On his part Sheriff expressed the belief that his intention to conduct a convention that would elect new leaders would put paid to the trouble in the party, even when he refused to accommodate other members of the NWC recognised before the May 21 convention, which ordinarily, should have raised the credibility of his avowals.

The North Angle
Perhaps, a crucial development in the PDP re-engineering process was the resolution by leaders of the party that a political solution held the key to permanent healing of the crisis. The Bayelsa State governor appropriated the position of the northern leaders’ as a tacit endorsement of the National Reconciliation Committee’s belief that only political solution would take PDP out of its present crisis.

While commending the northern leaders and elders for supporting the political solution, Dickson in a statement signed by his Chief Press Secretary, Mr. Daniel Iworiso-Markson, declared that only a political solution will deliver a win-win situation for PDP.

He added that the northern PDP leaders’ position accentuated their commitment to finding peace in the shortest possible time, stressing that if the party needed to put its house in order, “personal interests, ego and differences must give way to the overall survival of the PDP.”

However, sources from the north revealed that the new thinking in the zone was propelled by the failure of the APC to unite the country on a clear path of harmony and economic prosperity. The source added that former military leaders, some knowledgeable traditional rulers and statesmen met, and after reviewing the political trajectory in the country, conclude that something must be done quickly to arrest the zirigaziriga being undertaken by PDP.

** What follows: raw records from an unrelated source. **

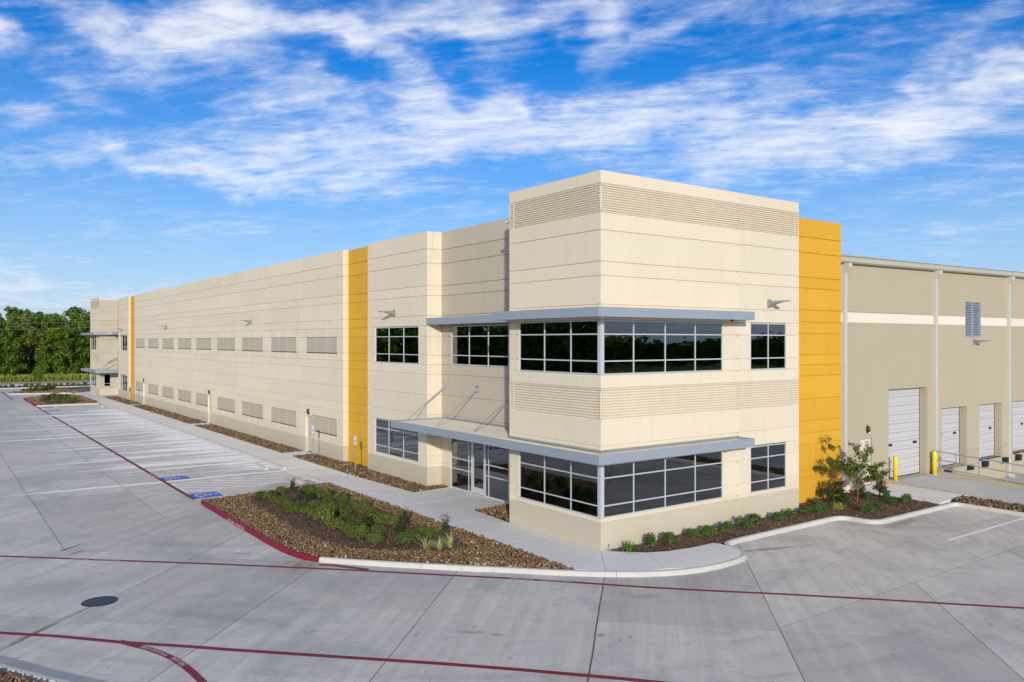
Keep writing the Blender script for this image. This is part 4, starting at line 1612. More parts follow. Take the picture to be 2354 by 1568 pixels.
window(W, P_R, 0.13, 6.15, 5.785, 7.615, (1.54, 3.08, 4.64), (6.24, 7.14))
window(W, P_R, 0.13, 6.15, 1.035, 2.83, (1.54, 3.08, 4.64), (1.44, 2.36))
window(W, P_R, 7.76, 10.03, 5.785, 7.615, (8.89,), (6.24, 7.14))
window(W, P_R, 7.76, 10.03, 1.035, 2.83, (8.89,), (1.44, 2.36))
for (z0, z1) in ((5.785, 7.615), (1.035, 2.83)):
    mb = MB()
    mb.box(0.008, 0.126, 0.008, 0.126, z0 + .003, z1 - .003)
    mb.build('corner_post', ALU, W)

# entrance recess
OE = [(6.3, 12.77, 5.785, 7.63), (6.6, 12.82, -0.5, 2.87)]
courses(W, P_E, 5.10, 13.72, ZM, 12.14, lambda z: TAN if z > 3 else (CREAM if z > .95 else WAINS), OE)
window(W, P_E, 6.3, 12.77, 5.79, 7.625, (8.15, 9.70, 11.25), (6.24, 7.13))
window(W, P_E, 11.02, 12.82, 0.0, 2.87, (11.29,), (0.94, 1.43), fw=0.05)
window(W, P_E, 6.6, 9.97, 0.0, 2.87, (9.68, 8.15), (0.94, 1.43), fw=0.05)
mb = MB()
for (a, b, c, d) in ((9.975, 10.075, .02, 2.86), (10.915, 11.015, .02, 2.86), (10.08, 10.91, .02, 0.30), (10.08, 10.91, 2.74, 2.86)):
    pbox(mb, P_E, a, b, c, d, -0.10, -0.03)
door = mb.build('entrance_door', ALU, W)
g = MB()
pbox(g, P_E, 10.072, 10.918, .295, 2.745, -0.075, -0.062)
g.build('pane', GLASS, door)
g = MB()
g.tube([P_E.p(10.965, .86, -0.03), P_E.p(10.965, .86, 0.06), P_E.p(10.965, 1.20, 0.06), P_E.p(10.965, 1.20, -0.03)], 0.014, 6)
g.build('handle', simple('brass', (0.55, 0.42, 0.16), 0.3, 0.8), door)
# decal on the window above the entrance
mb = MB()
pbox(mb, P_E, 10.86, 11.20, 6.72, 7.04, -0.066, -0.062)
dec = mb.build('window_decal', SIGNWHITE, W)
mb = MB()
pbox(mb, P_E, 10.90, 11.16, 6.76, 6.94, -0.0615, -0.060)
mb.build('decal_print', SIGNTEAL, dec)

# wing beside the entrance
OW = [(14.47, 19.14, 5.785, 7.625), (14.49, 19.14, 1.035, 2.845)]
courses(W, P_L, 13.65, 20.0, ZM, 12.14, m_cream, OW)
window(W, P_L, 14.47, 19.14, 5.785, 7.625, (16.03, 17.61), (6.24, 7.13))
window(W, P_L, 14.49, 19.14, 1.035, 2.845, (16.04, 17.62), (1.44, 2.36))
courses(W, Plane((0, 13.65, 0), (1, 0, 0), (0, -1, 0)), XL, 2.17, ZM, 12.14, m_cream, vg=lambda z: (1.60,), namef='return_panel')
band(W, 'wall_panel', Plane((0, 20.0, 0), (1, 0, 0), (0, 1, 0)), XL + .003, 1.63, -0.2, 12.14, CREAM, thick=0.2)
# yellow strip, long side
courses(W, P_YL, 19.97, 23.28, ZM, 12.10, lambda z: YELLOW, namef='yellow_panel')
courses(W, Plane((0, 23.21, 0), (1, 0, 0), (0, -1, 0)), XL, 1.70, ZM, 12.14, m_cream, namef='return_panel')

# long wall
UP = [(24.06, 28.68), (30.39, 35.06), (36.75, 41.37), (43.06, 47.74), (49.47, 54.10), (55.76, 60.40), (62.12, 66.66), (68.42, 73.03), (74.74, 79.25)]
LOW = [(24.06, 27.76), (30.42, 35.06), (36.76, 41.34), (43.09, 47.70), (50.47, 54.10), (55.76, 60.40), (62.12, 66.66), (68.42, 73.03), (75.51, 79.25)]
DOORS = [(27.80, 28.80), (49.42, 50.42), (74.46, 75.46)]
OL = [(a, b, 6.22, 7.13) for a, b in UP] + [(a, b, 1.43, 2.35) for a, b in LOW] + [(a, b, -0.5, 2.25) for a, b in DOORS]


def thirds(rects):
    r = []
    for a, b in rects:
        r += [a, a + (b - a) / 3, a + 2 * (b - a) / 3, b]
    return r


def long_vg(z):
    if 5.78 < z < 6.22 or 7.13 < z < 7.63:
        return thirds(UP)
    if 1.03 < z < 1.43:
        return thirds(LOW)
    return ()


courses(W, P_L, 23.21, 80.0, ZM, 12.14, m_cream, OL, joints=(29.55, 35.9, 42.2, 48.58, 54.9, 61.25, 67.55, 73.9), vg=long_vg)
P_A = Plane((XL + 0.006, 0, 0), (0, 1, 0), (-1, 0, 0))
for (rects, z0, z1) in ((UP, 6.22, 7.13), (LOW, 1.43, 2.35)):
    for a, b in rects:
        band(W, 'accent_panel', P_A, a, b, z0, z1, ACCENT, (), 0.006, 0.006, ct=False, cb=False, vgrooves=(a + (b - a) / 3, a + 2 * (b - a) / 3))


def steel_door(pl, u0, u1, z1, mat, d=-0.12, sign='F.D.', hand=1, name='door'):
    mb = MB()
    pbox(mb, pl, u0 + .05, u1 - .05, 0.012, z1 - .05, d - .05, d)
    dr = mb.build(name, mat, W)
    mb = MB()
    for (a, b, c, e) in ((u0, u0 + .048, 0.0, z1), (u1 - .048, u1, 0.0, z1), (u0 + .05, u1 - .05, z1 - .048, z1)):
        pbox(mb, pl, a + .003, b - .003, c, e - .003, d - .08, d + .03)
    mb.build('door_frame', GALVDK if mat is DOORCREAM else ACCENT, dr)
    mb = MB()
    q = u1 - .14 if hand > 0 else u0 + .14
    mb.tube([pl.p(q, 1.0, d), pl.p(q, 1.0, d + .05), pl.p(q - .1 * hand, 1.0, d + .05)], .014, 6)
    mb.build('handle', GALV, dr)
    mb = MB()
    pbox(mb, pl, u0 + .05, u1 - .05, 0.001, 0.011, d - .05, d + .06)
    mb.build('threshold', BRONZE, dr)
    # letters on the door; they read left to right for someone facing it
    su, w, hgt = (u1 - .20, .36, .24)
    if pl.u.x > 0.5:
        fn = lambda s, t: tuple(pl.p(su - .30 + s * w, z1 - .40 + t * hgt, d + .003))
    else:
        fn = lambda s, t: tuple(pl.p(u0 + .50 - s * w, z1 - .42 + t * hgt, d + .003))
    lettering('door_lettering', sign, fn, REDSIGN, dr)
    return dr


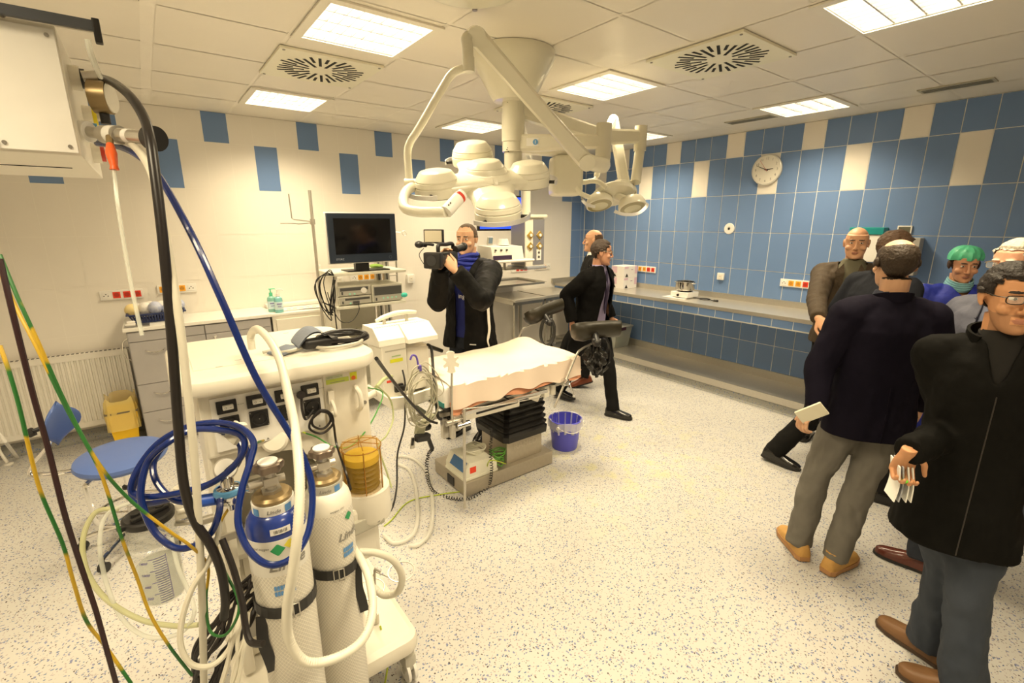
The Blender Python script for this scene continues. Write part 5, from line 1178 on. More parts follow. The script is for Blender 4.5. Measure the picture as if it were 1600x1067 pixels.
b = MB(m_am); b.bx(-5.365, -5.325, -3.63, -3.16, .26, 1.15, bevel=.01); b.bx(-5.02, -4.90, -3.60, -3.16, .26, .93, bevel=.01); b.bx(-5.325, -5.02, -3.55, -3.16, .26, .72, bevel=.006); obj('lower_housing', b, t)
for z in (.62, .50, .38): 
    b = MB(m_am); b.bx(-5.31, -5.035, -3.562, -3.549, z, z+.10, bevel=.004); b.use(m_screw); b.bx(-5.22, -5.12, -3.566, -3.561, z+.075, z+.083); obj('rear_cover', b, t)
# bellows housing
jc = at(568, 752, 1.72); jb = V((jc.x, jc.y, .99))
gz = jc.z-.02
b = MB(m_am); b.lathe([(.001, -.13), (.085, -.13), (.092, -.11), (.088, -.01), (.080, .0), (.001, .0)], (jc.x+.01, jc.y+.02, gz), (0, 0, 1), 28); b.box((jc.x-.04, jc.y+.03, gz-.16), (.14, .16, .22), bevel=.02); b.use(M('grey_bracket', (.48, .46, .38), .4)); b.box((jc.x-.02, jc.y-.055, gz-.115), (.13, .02, .05), (.0, -.10, .0), bevel=.006); b.use(m_screw)
for dx in (-.06, .03): b.cyl((jc.x+dx-.01, jc.y-.064, gz-.115), (jc.x+dx-.01, jc.y-.069, gz-.115), .006, n=10)
obj('bellows_base', b, t)
b = MB(M('amber_plastic', (.62, .36, .03), .12, alpha=.30)); b.lathe([(.070, 0), (.0705, .16), (.066, .172), (.001, .174)], (jc.x, jc.y, gz), n=36)
b.use(M('amber_edge', (.35, .16, .02), .2, alpha=.8)); 
for k in range(6): a = k*PI/3+.3; b.cyl((jc.x+.071*math.cos(a), jc.y+.071*math.sin(a), gz), (jc.x+.071*math.cos(a), jc.y+.071*math.sin(a), gz+.165), .0022, n=6); b.cyl((jc.x, jc.y, gz+.175), (jc.x+.068*math.cos(a), jc.y+.068*math.sin(a), gz+.173), .0015, n=5)
b.tube([(jc.x+.071*math.cos(k*PI/12), jc.y+.071*math.sin(k*PI/12), gz+.160) for k in range(24)], .002, closed=True, n=5, seg=1); obj('amber_dome', b, t)
b = MB(M('bellows_yellow', (.70, .48, .05), .5)); pf = [(.001, .003)]
b.use(M('bellows_dark', (.10, .07, .02), .6))
for k in range(5): pf += [(.058, .008+k*.019), (.046, .0175+k*.019)]
b.lathe(pf+[(.058, .103), (.001, .104)], (jc.x, jc.y, gz), n=30); b.use(MATS['bellows_yellow']); b.lathe([(.001, .104), (.060, .104), (.062, .112), (.060, .128), (.001, .130)], (jc.x, jc.y, gz), n=30); obj('bellows', b, t)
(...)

Immediate past governor of Jigawa State, Alhaji Sule Lamido, told The Guardian that the PDP’s slide predated Makarfi and Sheriff, remarking that the party had withstood the whims of “phenomenal strong men”, it would soon overcome the present challenges.

Going down memory lane, Lamido lamented that leaders of the party failed to act when the first signs of the lack of structural alignment in the party started manifesting.

“Some of us in the Governors’ Forum decided on shuttle diplomacy around the country and visited founding fathers of the party. We alerted them to the possible dangers and national calamity that could befall the country if PDP goes asunder,” he recalled.

Lamido said it has dawned on all that the programmes being pursued by the present administration were those initiated by the PDP administration, pointing out that despite the demonizing of the party, initiatives by the former President Goodluck Jonathan in the areas of railway rehabilitation and unbundling of the power sector cannot be rivaled.

The former Jigawa governor acknowledged that the PDP made mistakes, saying there was no way APC could have won the presidential election without the leverage of PDP. He said the overall intention of the seven governors before the crisis broke out was not essentially to defect, but to rouse the party to the failings within its internal organs.